Be particularly suspicious if you have never succeeded at something. If you sometimes succeeded and sometimes failed, your unconscious would have a reasonable chance of figuring out what was different between the two sets of experiences. However, if you have never succeeded, it is easy to have some very mistaken beliefs about what is required to succeed, and pursue avenues of endeavor which will actually have no effect on your ability to achive the desired result. When what you're doing isn't working, don't keep doing the same thing with more and more energy - find something else to do instead.

A very similar manifestation is a feeling of being unlucky or jinxed. If other people are getting results which you're not, it isn't because God has smiled upon them - it's because they are perceiving more useful aspects of the situation than you are and responding to things that you haven't yet learned to distinguish from noise.

One of the most common times for this phenomenon to manifest itself is in interpersonal relationships. For example, suppose you get rejected.
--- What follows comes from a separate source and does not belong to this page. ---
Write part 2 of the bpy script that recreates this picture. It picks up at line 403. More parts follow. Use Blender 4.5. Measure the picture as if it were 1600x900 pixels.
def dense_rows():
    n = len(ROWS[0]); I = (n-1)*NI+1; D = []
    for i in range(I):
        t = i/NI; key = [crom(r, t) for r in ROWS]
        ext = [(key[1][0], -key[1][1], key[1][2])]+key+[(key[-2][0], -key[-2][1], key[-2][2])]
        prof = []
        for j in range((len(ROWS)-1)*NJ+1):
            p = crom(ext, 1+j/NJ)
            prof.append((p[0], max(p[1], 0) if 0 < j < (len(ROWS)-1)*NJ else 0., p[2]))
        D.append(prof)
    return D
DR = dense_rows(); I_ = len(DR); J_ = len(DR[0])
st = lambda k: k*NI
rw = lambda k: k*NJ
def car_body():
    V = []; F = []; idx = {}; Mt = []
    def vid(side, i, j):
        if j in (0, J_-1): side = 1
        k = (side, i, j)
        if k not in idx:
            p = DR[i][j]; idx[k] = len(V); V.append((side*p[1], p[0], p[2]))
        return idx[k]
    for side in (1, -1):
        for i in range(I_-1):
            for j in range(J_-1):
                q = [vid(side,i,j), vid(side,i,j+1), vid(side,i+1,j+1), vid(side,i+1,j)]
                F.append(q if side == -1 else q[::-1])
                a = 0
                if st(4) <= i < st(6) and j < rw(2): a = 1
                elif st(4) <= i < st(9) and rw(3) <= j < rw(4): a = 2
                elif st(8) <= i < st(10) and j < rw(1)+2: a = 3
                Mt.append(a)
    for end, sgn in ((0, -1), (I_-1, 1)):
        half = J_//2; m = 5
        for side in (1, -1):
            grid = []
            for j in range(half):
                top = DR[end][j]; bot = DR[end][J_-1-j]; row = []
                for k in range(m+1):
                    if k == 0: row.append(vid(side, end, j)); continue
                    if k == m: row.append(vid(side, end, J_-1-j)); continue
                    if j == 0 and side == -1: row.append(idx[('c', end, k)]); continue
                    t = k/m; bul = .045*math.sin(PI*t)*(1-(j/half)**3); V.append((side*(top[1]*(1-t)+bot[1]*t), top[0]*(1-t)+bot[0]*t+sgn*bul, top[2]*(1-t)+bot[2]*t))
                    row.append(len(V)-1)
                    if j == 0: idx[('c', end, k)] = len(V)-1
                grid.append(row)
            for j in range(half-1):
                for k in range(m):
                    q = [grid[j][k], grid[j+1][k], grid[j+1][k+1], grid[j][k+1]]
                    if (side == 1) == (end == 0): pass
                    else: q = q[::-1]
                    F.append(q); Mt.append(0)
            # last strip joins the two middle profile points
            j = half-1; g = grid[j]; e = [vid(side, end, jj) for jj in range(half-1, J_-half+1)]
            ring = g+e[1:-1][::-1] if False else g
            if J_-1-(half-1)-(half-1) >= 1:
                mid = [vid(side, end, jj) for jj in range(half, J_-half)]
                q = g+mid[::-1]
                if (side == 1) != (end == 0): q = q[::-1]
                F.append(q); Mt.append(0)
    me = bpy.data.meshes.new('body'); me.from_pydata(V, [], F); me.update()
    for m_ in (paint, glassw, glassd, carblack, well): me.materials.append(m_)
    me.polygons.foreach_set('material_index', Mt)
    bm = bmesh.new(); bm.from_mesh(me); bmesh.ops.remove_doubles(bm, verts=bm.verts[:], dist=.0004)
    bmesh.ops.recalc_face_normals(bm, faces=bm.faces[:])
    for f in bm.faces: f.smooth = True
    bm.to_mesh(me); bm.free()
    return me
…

If you find yourself wondering whether would have been successful if you'd changed some small part of your presentation (such as dressing up more, or going to a different restaurant), you're missing the point, and you're not looking at the situation with a useful framework of concepts. If you've got a reasonable set of abstractions, it should be immedately obvious why you got the results you did.


Now, suppose that instead of lacking the concepts to understand a situation, you have some concepts which are applicable to your situation, but aren't the best. Suppose you can identify some sort of behavior (such as "dancing well"), and yet this does not allow you to reproduce the behavior yourself.

This situation implies that the building blocks on which you have based your understanding of the behavior are not the correct ones for the production of the behavior. To continue the previous example, if you want to dance well, you need to understand what "good dancing" is in terms of what it feels like to engage in it. If, on the other hand, you understand "good dancing" in terms of what it looks like, you'll be able to identify it in other people, but you will not be able to reproduce it yourself - at least, not until you spend a number of hours in front of the mirror learning how it feels when you do things which look good.

You'll often perceive this as some sort of gap or chasm you can't cross. You have a representation for where you are, and you also have a representation for where you want to be, but you can't link the two of them and figure out how to get from the former to the latter. Although you have a representation for both the present and desired states, at least one of these representations isn't very good, and should be translated into some other concepts instead.


Finally, it is sometimes the case that instead of lacking anything, you have superfluous and counterproductive concepts which are making things difficult.

Suppose you start by thinking about what to get your spouse for your anniversary and instead end up feeling angry and resentful about something that happened on the last vacation you took together. You weren't trying to dwell on that, but ended up derailed by some concepts which were linked in a way that didn't take you where you wanted to go.

This problem tends to manifest itself as a feeling of being stuck. You start with a question or desire, and then end up somewhere that isn't an answer or a plan, but is a place from which you cannot get any further. Often this will happen repeatedly - every time you try to consider a certain problem or investigate a certaind class of phenomena, you'll end up in the same place, which isn't a useful place and isn't somewhere from which you can progress further.

In order to make progress, you'll need to start making your some of your thought processes conscious to give yourself more choices; you can then choose to go in a different direction than the one which leads you back into your useless rut.